Many people prefer the hollow base design but I never really noticed any difference and if you're a caster the extra trouble of a HB just isn't worth it.

If your goal is to shoot poppers or just steel in general you may want to consider a semi-wadcutter design in the 158-162 grain range. Since it's a very versatile weight and design you can load it from an accuracy standpoint, plinking, gaming, hunting and self-defense. A very enjoyable bullet that will keep you from getting bored for a very, very long time.

I don't believe you mentioned what barrel length you plan on shooting but most fixed sight 2 - 2 1/2 revolvers are pretty much sighted for a 158 grain bullet.

As far as primers are concerned you might want to consider placing a bulk order with a place such as Powder Valley for at least 10K and then just buy a brick every now ant then locally until your order is filled.

Even if you discover that you don't care for loading your money will not be wasted... you can resell the primers quicker than a woman on a troop train.

There are more suitable powders for the .38 than Carter has Little Liver Pills and your choice will again depend on the type of loading you plan to do. Basic rule of thumb... lighter the load the faster the powder. Trial and error is part of the enjoyment of loading.

Deadlyaccurate gave you the best advise that anyone could... read, read, read. It will make your journey into the world of loading much safer and enjoyable.

Good luck.


04-24-2010, 17:11
Ok, thanks for the info! What's the best supplier? Is the primers available now?????

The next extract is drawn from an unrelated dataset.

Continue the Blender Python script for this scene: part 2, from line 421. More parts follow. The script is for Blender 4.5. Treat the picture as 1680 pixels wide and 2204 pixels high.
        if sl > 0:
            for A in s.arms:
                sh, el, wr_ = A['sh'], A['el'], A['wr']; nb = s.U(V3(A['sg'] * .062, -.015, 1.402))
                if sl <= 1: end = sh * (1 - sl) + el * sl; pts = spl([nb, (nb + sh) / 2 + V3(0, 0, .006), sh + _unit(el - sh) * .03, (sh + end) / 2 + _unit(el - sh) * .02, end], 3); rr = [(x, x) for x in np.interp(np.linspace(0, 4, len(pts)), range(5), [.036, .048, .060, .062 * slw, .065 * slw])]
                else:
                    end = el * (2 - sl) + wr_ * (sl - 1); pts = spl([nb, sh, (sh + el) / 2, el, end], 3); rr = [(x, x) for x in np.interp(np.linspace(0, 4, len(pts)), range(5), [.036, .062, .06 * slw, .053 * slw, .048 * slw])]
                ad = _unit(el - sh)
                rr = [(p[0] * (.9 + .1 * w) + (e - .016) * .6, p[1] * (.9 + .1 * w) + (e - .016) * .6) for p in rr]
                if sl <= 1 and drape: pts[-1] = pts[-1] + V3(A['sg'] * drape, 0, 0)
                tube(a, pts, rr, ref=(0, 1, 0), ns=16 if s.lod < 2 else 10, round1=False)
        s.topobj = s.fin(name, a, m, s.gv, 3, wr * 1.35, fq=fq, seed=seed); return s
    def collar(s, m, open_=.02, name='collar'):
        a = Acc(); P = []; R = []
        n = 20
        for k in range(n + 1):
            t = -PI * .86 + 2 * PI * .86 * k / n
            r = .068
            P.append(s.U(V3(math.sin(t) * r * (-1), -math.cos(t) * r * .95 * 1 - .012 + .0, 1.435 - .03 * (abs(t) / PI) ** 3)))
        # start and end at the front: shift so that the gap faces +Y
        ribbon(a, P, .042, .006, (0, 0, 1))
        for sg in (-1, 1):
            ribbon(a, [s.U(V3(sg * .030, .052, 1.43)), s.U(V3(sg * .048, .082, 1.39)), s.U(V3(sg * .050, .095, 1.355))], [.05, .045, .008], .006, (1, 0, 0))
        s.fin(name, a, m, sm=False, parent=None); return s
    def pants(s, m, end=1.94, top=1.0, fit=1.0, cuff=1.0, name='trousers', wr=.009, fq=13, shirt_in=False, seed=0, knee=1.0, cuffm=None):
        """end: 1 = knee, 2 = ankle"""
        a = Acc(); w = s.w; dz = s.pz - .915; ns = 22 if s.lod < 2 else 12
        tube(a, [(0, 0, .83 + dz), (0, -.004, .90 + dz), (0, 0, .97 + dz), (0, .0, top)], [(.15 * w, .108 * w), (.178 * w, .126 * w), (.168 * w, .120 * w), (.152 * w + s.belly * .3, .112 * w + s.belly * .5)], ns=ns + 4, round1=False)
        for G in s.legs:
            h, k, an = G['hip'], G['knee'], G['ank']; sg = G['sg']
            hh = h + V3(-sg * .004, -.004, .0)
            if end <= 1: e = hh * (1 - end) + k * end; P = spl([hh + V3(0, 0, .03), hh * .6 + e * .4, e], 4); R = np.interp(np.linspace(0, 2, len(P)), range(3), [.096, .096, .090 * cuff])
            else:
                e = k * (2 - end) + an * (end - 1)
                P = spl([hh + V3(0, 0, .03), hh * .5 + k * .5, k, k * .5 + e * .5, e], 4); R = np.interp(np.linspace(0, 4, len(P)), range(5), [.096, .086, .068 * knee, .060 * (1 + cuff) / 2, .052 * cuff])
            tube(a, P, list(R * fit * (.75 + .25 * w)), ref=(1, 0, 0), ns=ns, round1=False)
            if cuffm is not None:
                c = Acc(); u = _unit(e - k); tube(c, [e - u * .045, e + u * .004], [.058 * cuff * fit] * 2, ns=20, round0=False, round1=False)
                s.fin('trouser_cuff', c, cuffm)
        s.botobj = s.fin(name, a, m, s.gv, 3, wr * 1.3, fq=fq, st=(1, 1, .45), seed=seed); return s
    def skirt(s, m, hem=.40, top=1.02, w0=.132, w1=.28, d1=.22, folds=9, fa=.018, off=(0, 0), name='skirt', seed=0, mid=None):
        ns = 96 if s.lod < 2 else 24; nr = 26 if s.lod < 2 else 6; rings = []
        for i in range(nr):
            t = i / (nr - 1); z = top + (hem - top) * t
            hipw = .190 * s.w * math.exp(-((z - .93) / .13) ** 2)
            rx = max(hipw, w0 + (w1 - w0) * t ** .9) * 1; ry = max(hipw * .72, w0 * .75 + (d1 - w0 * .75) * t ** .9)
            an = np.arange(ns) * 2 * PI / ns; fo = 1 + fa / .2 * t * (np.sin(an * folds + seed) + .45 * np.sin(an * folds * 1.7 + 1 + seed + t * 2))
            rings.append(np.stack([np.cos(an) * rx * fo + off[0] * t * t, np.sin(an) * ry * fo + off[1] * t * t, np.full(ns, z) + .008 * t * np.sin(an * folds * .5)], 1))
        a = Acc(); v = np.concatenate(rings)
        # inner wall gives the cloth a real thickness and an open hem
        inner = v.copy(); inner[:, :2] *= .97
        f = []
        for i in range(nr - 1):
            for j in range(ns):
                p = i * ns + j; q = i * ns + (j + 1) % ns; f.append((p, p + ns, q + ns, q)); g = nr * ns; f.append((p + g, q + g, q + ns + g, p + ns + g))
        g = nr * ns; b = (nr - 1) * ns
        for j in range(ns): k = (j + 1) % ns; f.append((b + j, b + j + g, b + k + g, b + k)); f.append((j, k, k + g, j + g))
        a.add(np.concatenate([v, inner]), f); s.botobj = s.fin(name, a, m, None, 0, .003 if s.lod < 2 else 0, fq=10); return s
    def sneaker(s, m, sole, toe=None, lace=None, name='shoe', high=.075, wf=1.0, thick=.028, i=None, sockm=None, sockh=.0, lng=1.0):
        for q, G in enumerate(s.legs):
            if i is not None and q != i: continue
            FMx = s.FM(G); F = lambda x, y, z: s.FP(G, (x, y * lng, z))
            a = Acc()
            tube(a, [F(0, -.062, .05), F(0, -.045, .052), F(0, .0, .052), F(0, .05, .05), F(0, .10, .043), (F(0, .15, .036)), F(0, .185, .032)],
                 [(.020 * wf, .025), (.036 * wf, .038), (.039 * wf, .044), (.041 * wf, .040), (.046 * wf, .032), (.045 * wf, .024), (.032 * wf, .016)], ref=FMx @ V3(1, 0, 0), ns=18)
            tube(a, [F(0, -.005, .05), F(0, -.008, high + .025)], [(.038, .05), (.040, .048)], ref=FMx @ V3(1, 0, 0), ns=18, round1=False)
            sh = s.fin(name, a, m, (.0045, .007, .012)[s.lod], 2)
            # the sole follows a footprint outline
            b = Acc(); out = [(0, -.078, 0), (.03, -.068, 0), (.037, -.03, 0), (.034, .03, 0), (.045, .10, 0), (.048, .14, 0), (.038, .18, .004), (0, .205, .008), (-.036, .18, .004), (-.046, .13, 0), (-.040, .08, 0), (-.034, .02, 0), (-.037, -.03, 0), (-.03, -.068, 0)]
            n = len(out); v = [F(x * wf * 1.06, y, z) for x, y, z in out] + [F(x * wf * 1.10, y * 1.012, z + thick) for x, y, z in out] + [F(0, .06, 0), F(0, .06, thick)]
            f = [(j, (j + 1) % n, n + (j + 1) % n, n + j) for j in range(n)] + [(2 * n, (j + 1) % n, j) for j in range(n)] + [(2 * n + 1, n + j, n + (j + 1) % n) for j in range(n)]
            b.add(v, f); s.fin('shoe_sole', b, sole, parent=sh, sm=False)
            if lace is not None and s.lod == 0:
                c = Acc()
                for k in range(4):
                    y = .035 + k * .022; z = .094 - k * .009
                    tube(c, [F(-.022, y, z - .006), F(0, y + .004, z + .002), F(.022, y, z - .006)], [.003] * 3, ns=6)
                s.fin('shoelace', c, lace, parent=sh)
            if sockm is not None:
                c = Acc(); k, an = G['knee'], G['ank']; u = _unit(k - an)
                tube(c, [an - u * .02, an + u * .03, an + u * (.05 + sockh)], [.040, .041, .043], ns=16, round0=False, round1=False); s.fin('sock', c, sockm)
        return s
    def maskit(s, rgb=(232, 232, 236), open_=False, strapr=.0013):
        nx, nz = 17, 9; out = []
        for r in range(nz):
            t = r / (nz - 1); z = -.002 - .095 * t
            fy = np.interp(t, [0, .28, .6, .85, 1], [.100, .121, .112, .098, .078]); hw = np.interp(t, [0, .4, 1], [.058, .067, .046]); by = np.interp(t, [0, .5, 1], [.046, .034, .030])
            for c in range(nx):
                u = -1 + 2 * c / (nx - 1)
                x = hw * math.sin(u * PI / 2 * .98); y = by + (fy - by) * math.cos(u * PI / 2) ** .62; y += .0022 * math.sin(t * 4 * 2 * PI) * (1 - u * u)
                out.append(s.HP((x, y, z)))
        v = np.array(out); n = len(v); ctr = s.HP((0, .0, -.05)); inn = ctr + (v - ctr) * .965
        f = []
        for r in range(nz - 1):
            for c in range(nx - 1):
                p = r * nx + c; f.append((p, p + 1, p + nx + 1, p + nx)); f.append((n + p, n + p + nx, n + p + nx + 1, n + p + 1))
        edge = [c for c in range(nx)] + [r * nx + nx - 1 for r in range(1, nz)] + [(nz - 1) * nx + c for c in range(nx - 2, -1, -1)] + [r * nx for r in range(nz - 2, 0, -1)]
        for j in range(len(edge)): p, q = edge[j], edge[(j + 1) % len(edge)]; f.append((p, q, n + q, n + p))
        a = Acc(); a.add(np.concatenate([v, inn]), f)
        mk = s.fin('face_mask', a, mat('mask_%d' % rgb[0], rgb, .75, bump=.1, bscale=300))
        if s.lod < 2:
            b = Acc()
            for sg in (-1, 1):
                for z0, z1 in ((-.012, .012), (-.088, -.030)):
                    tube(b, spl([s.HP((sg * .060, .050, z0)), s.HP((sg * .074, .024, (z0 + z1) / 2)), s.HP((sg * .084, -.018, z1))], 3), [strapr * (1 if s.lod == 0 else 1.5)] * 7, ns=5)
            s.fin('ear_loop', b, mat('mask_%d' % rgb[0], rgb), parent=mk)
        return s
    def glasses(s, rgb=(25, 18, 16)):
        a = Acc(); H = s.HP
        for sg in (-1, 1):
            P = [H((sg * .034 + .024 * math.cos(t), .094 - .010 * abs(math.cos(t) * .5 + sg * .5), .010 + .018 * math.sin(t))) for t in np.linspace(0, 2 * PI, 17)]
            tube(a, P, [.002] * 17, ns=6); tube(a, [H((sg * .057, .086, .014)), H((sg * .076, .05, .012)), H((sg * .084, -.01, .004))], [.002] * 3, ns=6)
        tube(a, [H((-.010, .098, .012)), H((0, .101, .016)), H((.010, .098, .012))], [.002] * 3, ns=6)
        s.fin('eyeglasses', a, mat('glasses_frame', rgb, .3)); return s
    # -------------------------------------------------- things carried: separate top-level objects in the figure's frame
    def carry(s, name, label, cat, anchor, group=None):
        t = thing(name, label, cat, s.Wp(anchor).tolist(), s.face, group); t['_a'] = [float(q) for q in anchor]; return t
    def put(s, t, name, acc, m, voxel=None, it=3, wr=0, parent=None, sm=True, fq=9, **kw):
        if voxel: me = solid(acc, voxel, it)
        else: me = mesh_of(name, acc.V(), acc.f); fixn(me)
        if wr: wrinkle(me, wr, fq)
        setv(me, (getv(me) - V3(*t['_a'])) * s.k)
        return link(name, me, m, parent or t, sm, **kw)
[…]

for 38 I would get Winchester 231, Alliant Unique, Hodgdon HP38 (same as 231), or Alliant Bullseye

04-24-2010, 19:48
SOunds like you have NOT read anything yet. Standard speach: Get The ABCs of Reloading or at the very least, the Lyman #49. Read it/them cover to cover. Then you are ready for such info as how much powder, what kind of primers, etc.
Primers are the toughest thing to get right now. Bullets & powder are pretty much everywhere. IMO, the 148gr WC is more diff to load correctly for the newb, so I would recommend the 158grLSWC. Pretty universal bullet wt. for the 38sp. Do a google search for lead bullets for sale, tons.
The 40 is a little more work to get good/safe loads for, again, read the manuals. For the 40, I would stick w/ plated or jacketed rounds for your 1st 1000. It's just easier to get good accurate loads w/ jacketed in a semiauto than lead for the newb.

04-25-2010, 06:29
Thanks so much for all the information! I'm sure I will have more questions later.:whistling:

04-25-2010, 14:29
Just in to echo what fredj338 has said RE: READING MATERIAL!!!!!
This, IMHO, should be the VERY FIRST REQUIREMENT OF ANYONE THINKING ABOUT RELOADING!!!! Get SEVERAL reloading manuals....and ABSORB their contents LIKE A SPONGE!!! The information will answer MANY questions you, as a newcomer, won't even THINK of asking!!! With some working knowledge under your belt, you'll now be in a MUCH better position to make choices in the type of press, what powder(s) for which caliber(s) you want to load, primers, etc.
BTW....fredj338's specific reading list is also +1!!!!:supergrin:
Good luck in your reloading venture.....and Stay Safe!!